Nucleus--nucleus interactions in the inner crust of neutron stars

TL;DR

This paper investigates the nucleus-nucleus interactions in the inner crust of neutron stars, revealing that at large distances the net interaction is dominated by a two-phonon exchange mechanism analogous to Casimir-Polder forces.

Contribution

It provides a microscopic analysis of the effective nucleus-nucleus interaction, highlighting the cancellation of direct and induced terms and identifying the dominant long-range phonon exchange contribution.

Findings

At large distances, direct and induced interactions cancel in the static limit.

The leading non-Coulombic interaction varies as 1/r^7, similar to Casimir-Polder forces.

The study analyzes collective modes and phonon mixing in neutron star crusts.

Abstract

The interaction between nuclei in the inner crust of neutron stars consists of two contributions, the so-called "direct" interaction and an "induced" one due to density changes in the neutron fluid.
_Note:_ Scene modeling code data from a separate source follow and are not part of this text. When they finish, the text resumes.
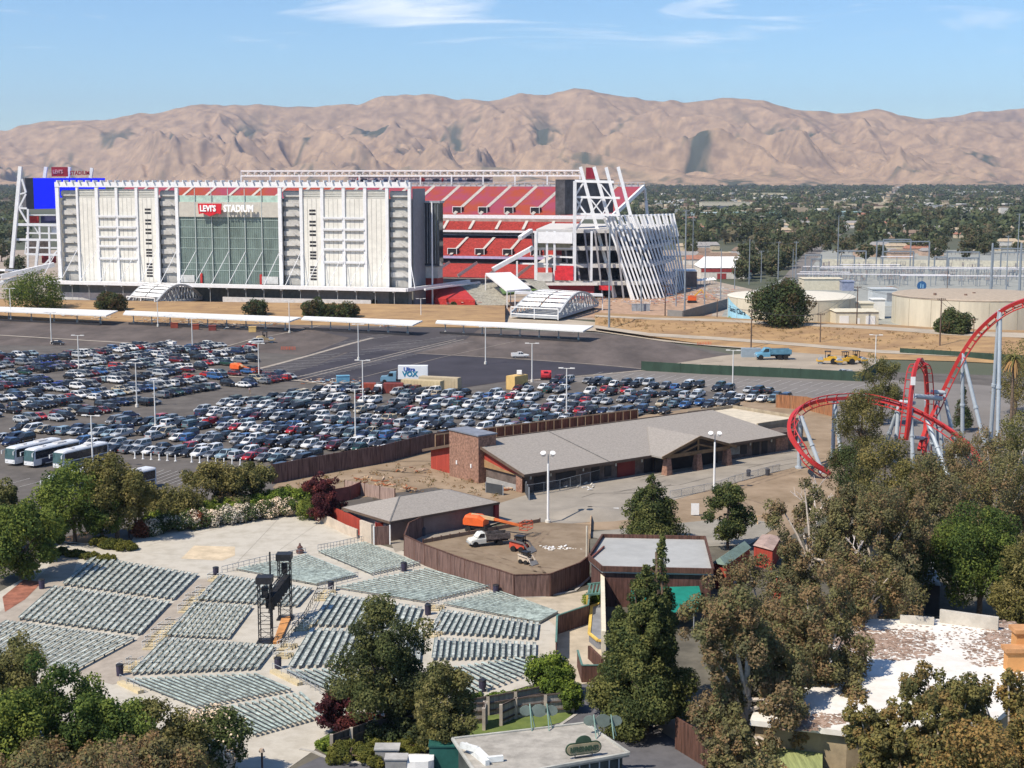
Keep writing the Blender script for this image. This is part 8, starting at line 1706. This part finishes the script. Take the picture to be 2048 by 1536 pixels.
# gum trees
for (u, vb, vt, w, pal, n, wt, lab, kd) in (
 (1492, 1565, 1115, 235, 'gum', 30000, (1, 1.2, .8), 'great brown gum tree leaning over the dark fence', 'gum'),
 (1625, 1500, 1125, 215, 'gum', 28000, (1.1, .9, 1), 'wide drooping gum tree in front of the white roof', 'gum'),
 (1530, 1340, 1090, 210, 'gum', 17000, (.8, 1.3, .8), 'red brown gum crown below the red sheds', 'gum'),
 (1625, 1250, 915, 165, 'gum', 19000, (1.2, .5, 1), 'olive gum tree with bare white branches', 'gum'),
 (1745, 1260, 930, 190, 'gum', 19000, (1, .8, 1), 'tall gum tree between the coaster and the white roof', 'gum'),
 (1700, 1360, 1070, 190, 'gum', 17000, (1, 1.2, .8), 'gum tree with pale dead branches above the roof leaves', 'gum'),
 (1800, 1230, 1010, 130, 'dark', 11000, (1, .8, .6), 'dark tree beside the pale roofed shed', 'round'),
 (1915, 1120, 856, 215, 'gum', 19000, (.8, 1, 1.1), 'brown gum tree right of the coaster supports', 'gum'),
 (1945, 1005, 852, 130, 'gum', 9000, (1, .6, 1), 'gum crown hiding the low end of the red track', 'gum'),
 (1990, 1140, 832, 200, 'gum', 15000, (1, .9, 1), 'brown gum tree against the right edge', 'gum'),
 (2060, 1100, 800, 170, 'olive', 11000, (1, .6, 1), 'olive tree cut by the right edge above the gum trees', 'gum'),
 (1765, 1090, 868, 130, 'olive', 12000, (1, 1, .8), 'yellowish tree under the red coaster turn', 'round'),
 (1718, 930, 772, 100, 'olive', 9000, (1, .6, 1.2), 'olive tree inside the red coaster loop', 'round'),
 (1762, 850, 698, 95, 'olive', 8000, (1, .6, 1.2), 'tree whose top meets the green screened fence', 'loose'),
 (1700, 1000, 880, 100, 'dark', 6500, (1, 1, .4), 'dark tree behind the yellowish one by the coaster', 'round'),
 (1850, 1050, 905, 110, 'olive', 8000, (1, .8, 1), 'green tree at the feet of the coaster supports', 'round'),
 (2030, 830, 672, 110, 'olive', 7000, (1, .4, 1.2), 'dark olive tree at the right edge above the palm', 'round'),
 (1925, 862, 772, 42, 'dark', 3000, (1, .6, .3), 'small dark cypress between coaster supports', 'cone'),
 (2040, 1010, 900, 110, 'green', 6500, (1, .3, 1.4), 'dark green tree at the right edge', 'round'),
 (1958, 1245, 1000, 200, 'green', 20000, (.8, .1, 1.8), 'large dense deep green tree above the white roof', 'oak'),
 (2050, 1290, 1050, 140, 'olive', 12000, (1, .9, .6), 'yellow green tree at the right edge by the orange building', 'round'),
 (1890, 1660, 1275, 185, 'gold', 26000, (1, 1, 1), 'golden brown tree at the bottom right', 'gum'),
 (2015, 1680, 1330, 200, 'gold', 22000, (1, 1.1, 1), 'golden brown tree in the bottom right corner', 'gum'),
 (1760, 1660, 1390, 150, 'gold', 14000, (1, .6, 1.1), 'lower golden green tree left of the bottom right pair', 'gum'),
 (1930, 1780, 1440, 250, 'gold', 16000, (1, .8, 1.2), 'golden brown crown cut by the bottom right edge', 'round'),
 (1470, 1640, 1430, 120, 'gum', 7000, (1, .5, 1.4), 'dark low gum branches over the driveway fence', 'gum'),
 (1540, 1720, 1485, 150, 'gum', 7000, (1, .3, 1.5), 'shadowy gum branches before the pale green hall', 'gum'),
 (1680, 1600, 1500, 80, 'bush', 3500, (1, 1), 'small bush below the pale green wall', 'shrub')):
    T(kd, pal, u, vb, vt, w, lab, n, .18, wt, pale=(kd == 'gum'), droop=.6 if kd == 'gum' else 0, limbs=14 if kd == 'gum' else 7)
# bare white branches
def bare(u, v, Y, h, label, seed):
    rs = random.Random(seed); b = W(u, v, Y); m = MB()
    def br(p, d, l, r, k):
        q = p+d*l; m.tube(p, q, r, r*.6, 6)
        if k: [br(q, unit(d+V(rs.uniform(-.8, .8), rs.uniform(-.5, .5), rs.uniform(-.1, .5))), l*rs.uniform(.5, .8), r*.55, k-1) for _ in range(3)]
    br(b, V(-.1, 0, 1), h, .2, 3); m.build('bare_branches', M('bleached_wood', (.66, .58, .52), .8, .1), label=label, cat='branches')
bare(1636, 1080, 196, 3.2, 'white bare branches standing out of the olive gum tree', 2); bare(1722, 1175, 172, 1.6, 'pale dead twigs on the gum tree above the white roof', 5); bare(1716, 1130, 172, 1.4, 'upper pale dead twigs on the same gum tree', 8)
# oak trees by the creek, stadium trees
T('oak', 'dark', 1558, 668, 562, 132, 'large dark round tree on the bank in front of the mural tank', 9000, .5, (1, 1.2, .6), limbs=9)
T('oak', 'dark', 1905, 686, 620, 78, 'smaller dark round tree in front of the larger tank', 5000, .45, (1, 1, .4))
for u, vb, vt, w, lab in ((75, 628, 543, 118, 'big round tree at the left end of the stadium'), (222, 630, 583, 60, 'small tree left of the left footbridge'), (513, 638, 596, 50, 'small round tree below the green glass'), (630, 641, 598, 52, 'left of a pair of bushy trees on the bank'), (665, 641, 606, 42, 'middle bushy tree on the bank below the stadium'), (695, 642, 603, 48, 'right of the bushy trees on the bank'), (907, 618, 604, 14, 'tiny bush by the red vomitory'), (750, 612, 597, 10, 'tiny bush against the grey storey')): T('round', 'dark' if u != 75 else 'green', u, vb, vt, w, lab, 5500 if w > 50 else 2600, .42, (1, .6, 1))
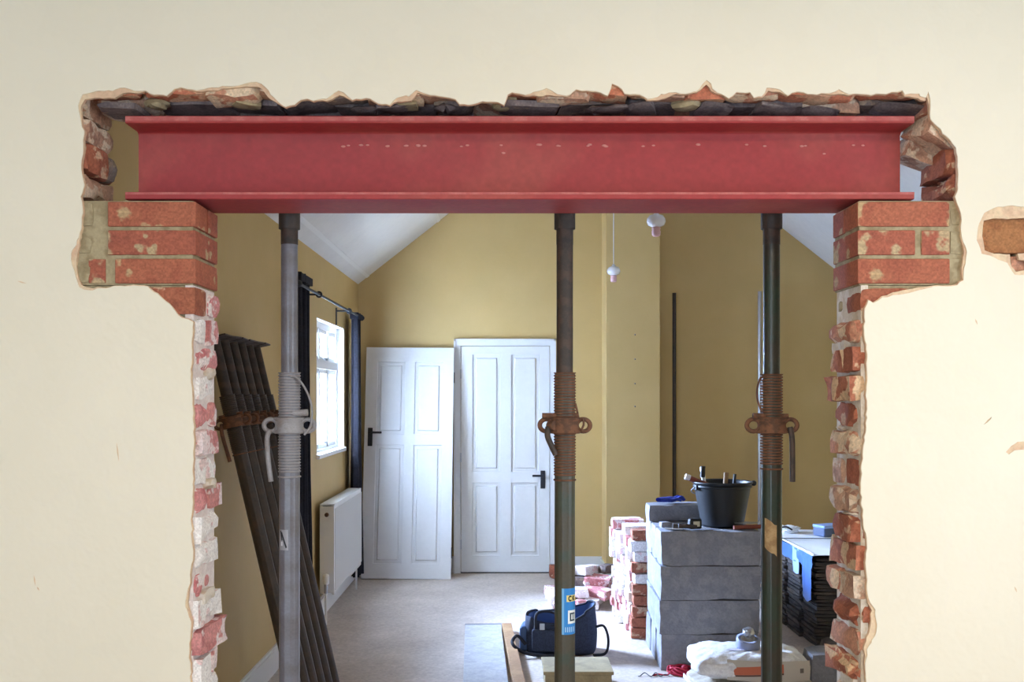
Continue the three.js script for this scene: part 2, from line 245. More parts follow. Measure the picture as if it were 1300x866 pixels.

For large nuclear separations $r$ the contributions from nuclear forces to each of these terms are shown to be nonzero. In the static limit they are equal in magnitude but have opposite signs and they cancel exactly. We analyze earlier results on effective interactions in the light of this finding. We consider the properties of long-wavelength collective modes and, in particular, calculate the degree of mixing between the lattice phonons and the phonons in the neutron superfluid. Using microscopic theory, we calculate the net non-Coulombic contribution to the nucleus--nucleus interaction and show that, for large $r$, the leading term is due to exchange of two phonons and varies as $1/r^7$: it is an analog of the Casimir--Polder interaction between neutral atoms.